Dovrebbe parlare di distanze incolmabili, il film di Messina: così pare essere stato concepito, e in questa direzione pare andare anche la sceneggiatura, che è comunque fin troppo fragile e non pervenuta per essere stata scritta addirittura a otto mani. Ogni personaggio è infatti prigioniero del proprio scheletro inespresso e disarticolato, rannicchiato in un’aura di distanza da sé stesso e dagli altri attori della vicenda, tanto che l’unica cosa che pare unire i due personaggi principali del film è proprio una tensione comune verso l’apparizione auspicata di un personaggio che funge da vero e proprio Godot, da motore narrativo invisibile, collocato chissà dove, messo lì a significare chissà cosa.
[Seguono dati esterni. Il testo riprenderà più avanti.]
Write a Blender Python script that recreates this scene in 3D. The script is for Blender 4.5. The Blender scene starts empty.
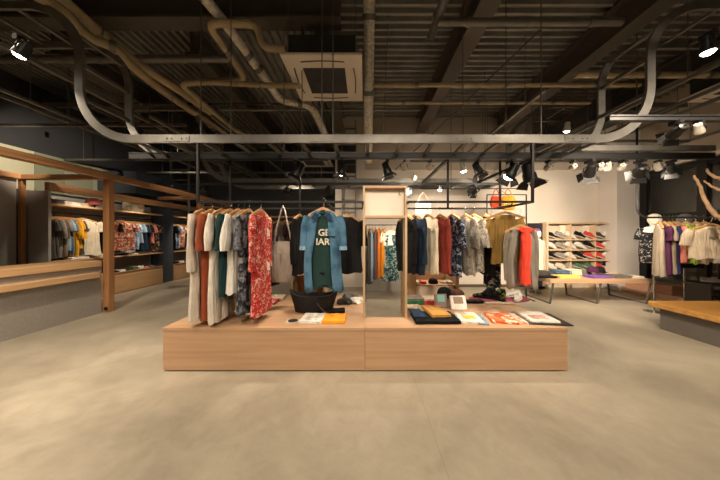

Una cornice a conti fatti intellettualistica, priva di reali motivazioni e destinata a franare su stessa, che servirà forse all’autore per giustificare i propri intenti a posteriori ma non certo a sollevare i film dai suoi difetti endemici. Per tacere del finale che, tra simbolismi elementari come la processione e lo specchio, riesce perfino a gettare al vento il fascino dei propri stessi archetipi, con inquadrature simmetriche molto belle vanificate a un paio di sequenze di distanza da passaggi a dir poco imbarazzanti, grossolani e fastidiosi, oltretutto conditi da una musica in levare insopportabile; un aspetto che il film di Messina, ermetico fino al repellente, condivide anche con un altro dimenticabile film del concorso di Venezia 72, ovvero Equals di Drake Doremus. Neanche la Binoche, alle prese con innumerevoli primi piani (immagini-affezioni, direbbe qualcuno), concentrati tutti sul suo volto piangente e splendente, riesce a portare in salvo il film verso lidi sicuri, abbandonandolo piuttosto a una sorte tutt’altro che positiva e lusinghiera.